The curious phenomenon of why ice floats on water. Isn't the solid form of an object supposed to be "heavier" or denser as compared to the same substance in liquid form?

Ice is a solid, and like most solid forms of liquid substances, it is expected to be denser than its liquid form. How does one then explain the curious phenomenon of ice floating on water?

The primary reason why ice floats on water is due to its lower relative density as compared to water. This relatively lower density is a result of hydrogen bonds present within the structure of both water and ice.

In water, each oxygen can form a total of four bonds-two of which are intramolecular covalent bonds between the two hydrogen and oxygen atom, forming the basic structure of water; the other two being the two intermolecular hydrogen bonds between the two sets of lone pairs on oxygen and hydrogen atoms on other water molecules. This gives rise to a highly ordered, rigid lattice of water molecules held together by strong hydrogen bonds.

When water freezes, individual molecules lose heat energy, and hence lose their kinetic energy to vibrate along their fixed positions as well. The effect of the intermolecular hydrogen bonds hence becomes more dominant, as the individual water molecules do not have enough energy to break free of these hydrogen bonds binding the water molecules together. The highly ordered structure of water hence becomes increasingly rigid, with water molecules being fixed together in their positions due to the hydrogen bonds, preventing the individual water molecules from moving too close to one another. This creates a very "open" structure, in which air spaces are created between the water molecules due to the rigid hydrogen bonds between water molecules. These air spaces become much bigger and much more significant as the structure of water grows increasingly rigid with dropping temperature. As water freezes into ice at 0 ºC, the air spaces between the water molecules take up significant space, resulting in a lower amount of water molecules per unit volume of ice, explaining ice's lower density (0.917 g/dm3) as compared to water (0.9998 g/dm3).

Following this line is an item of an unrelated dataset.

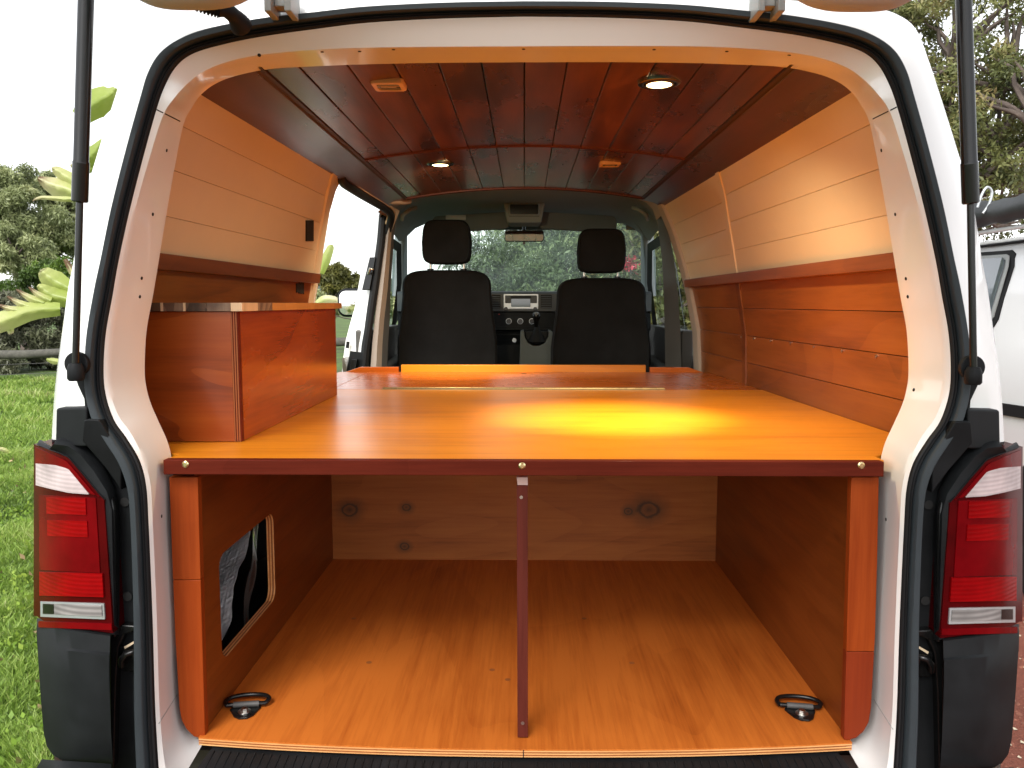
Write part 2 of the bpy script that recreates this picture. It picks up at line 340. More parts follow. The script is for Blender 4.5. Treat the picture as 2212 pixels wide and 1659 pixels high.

Conversely, when ice melts, the increasing heat energy supplied to the water molecules causes the molecules to gain in translational kinetic energy, allowing them to vibrate in their fixed positions along the lattice. Within the temperature ranges of 0ºC to 4ºC, some of these molecules gain enough energy to break free from the hydrogen bonds, causing them to "fall" into the air spaces within the molecules. The volume of air spaces become less and less significant, resulting in an increasing density of ice as it melts. However, it is important to note that this trend of increasing density is only predominant during the temperatures of 0ºC to 4ºC. After 4ºC, thermoexpansion predominates, where increasing temperature causes individual water molecules to gain enough energy to break free of intermolecular forces of attraction completely, causing them to move further from one another with increasing temperature. This causes decreasing density with increasing temperature. The same processes apply when water is cooled; thermocontraction occurs, resulting in a higher density of water due to decreasing temperature up to a temperature of 4ºC, between 4ºC to 0ºC, water molecules begin fixing themselves in rigid positions as ice, resulting in the abovementioned decrease in density. When water is completely frozen as ice, and cooled to below 0ºC, thermocontraction again takes precedence, with the density of ice increasing with a lower temperature. (e.g. Ice at 0ºC has a density of 0.917g/dm3, whereas Ice IX, or ice cooled to -100ºC, has a density of 1.16 g/dm3)

It is important to note that the processes of thermocontraction and thermoexpansion occur throughout the cooling and heating processes of water, where temperature change is directly proportional to change in water density. It is only between the temperature ranges of 0ºC to 4ºC where the rigid ordered structure of the hydrogen bonds in water molecules predominates, resulting in an inversely proportional relationship between temperature and density at those temperatures.

The lower density of ice (at 0ºC) with respect to water hence explains why ice floats on water.